A Malaysian woman walks past a billboard with the 1MDB logo at the funds flagship Tun Razak Exchange construction site in Kuala Lumpur, Sept. 22, 2015. GETTY IMAGES/MANAN VATSYAYANA/AFP

Embattled Malaysian state-run fund 1Malaysia Development Berhad said Tuesday it failed to pay a $50.3 million interest on a $1.75 billion bond issue amid an ongoing tiff with Abu Dhabi state-run fund International Petroleum Investment Company (IPIC). 1MDB, however, said it would meet all its other liabilities.

The two funds, 1MDB and IPIC, are facing fallout over who should make a $50 million bond payment under a deal reached last May. The IPIC guaranteed $3.5 billion of 1MDB’s bonds when issued in 2012. After 1MDB fell short of cash, IPIC also reportedly agreed to give an emergency billion-dollar loan and to make interest payments on the same bonds. In exchange for IPIC taking over the debt, 1MDB agreed to transfer assets to the Abu Dhabi fund. However, earlier this month, IPIC said that the Malaysian fund failed to pay the debts to the Abu Dhabi fund.

“Whilst 1MDB has the funds to have made the interest payment, it is 1MDB’s position, as a matter of principle, that it was IPIC’s obligation to do so. Until IPIC accepts that all obligations have been met, 1MDB is obliged to withhold payments and will seek legal recourse and resolution,” the Malaysian state fund said, in a statement.

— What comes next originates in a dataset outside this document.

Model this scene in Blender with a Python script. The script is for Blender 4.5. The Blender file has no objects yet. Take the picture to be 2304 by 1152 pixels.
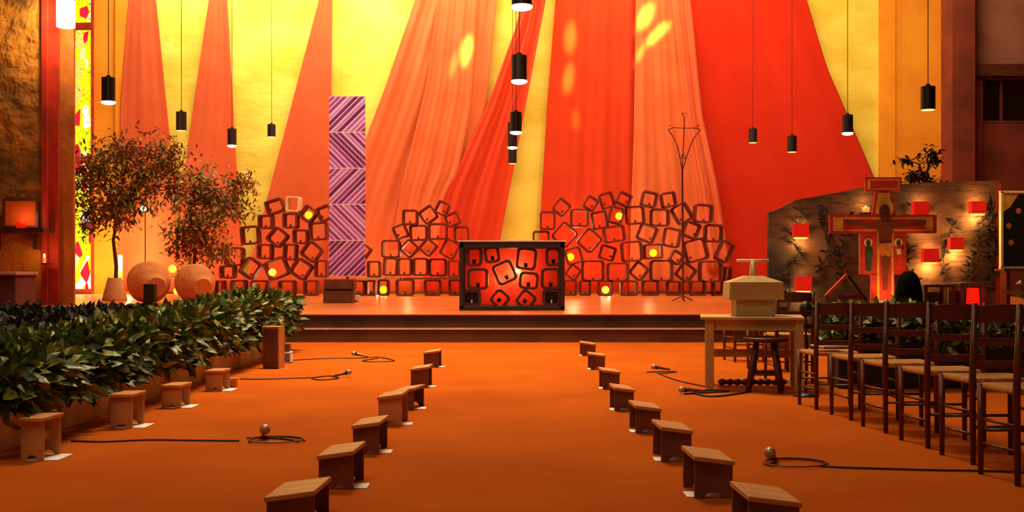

The Malaysian fund also said that the missed interest payment resulted in a cross-default on its 5 billion ringgit ($1.28 billion) sukuk (Islamic bond) due in 2039 and a 2.4 billion ringgit sukuk due between 2021 and 2024. Separately, 1MDB has been burdened with debt of more than $12 million over the years and has been accused of mismanagement amid allegations of corruption.

“1MDB has and will continue to undertake discussions with all bond and sukuk holders to explain the background of the dispute,” 1MDB said, in the statement.

The Malaysian fund said that there would be no cross-default on a $202 million loan from the Social Security Organisation, though a “material adverse effect” clause may be triggered. The fund also said that there would be no cross-default on its other remaining debt. It has two other bonds — the $1.75 billion 1MDB Energy Ltd. that pays a fixed rate of 5.99 percent and the $3 billion 1MDB Global Investments Ltd. notes with a fixed rate of 4.4 percent.

The ringgit fell 0.95 percent in early morning trade Tuesday. The Malaysian currency was trading at 3.9445 to a dollar at 3:09 a.m. EDT.

The government fund is also at the center of a corruption scandal involving Malaysian Prime Minister Najib Razak. The premier, who founded 1MDB in 2009 to boost economic growth in the country, has been linked to a scandal at the fund from which $681 million was traced to his bank accounts. The prime minister has consistently denied the allegations, first made in a July 2015 report by the Wall Street Journal, which said that investigators tracked the money from an account at Falcon Private Bank in Singapore to accounts in Malaysia.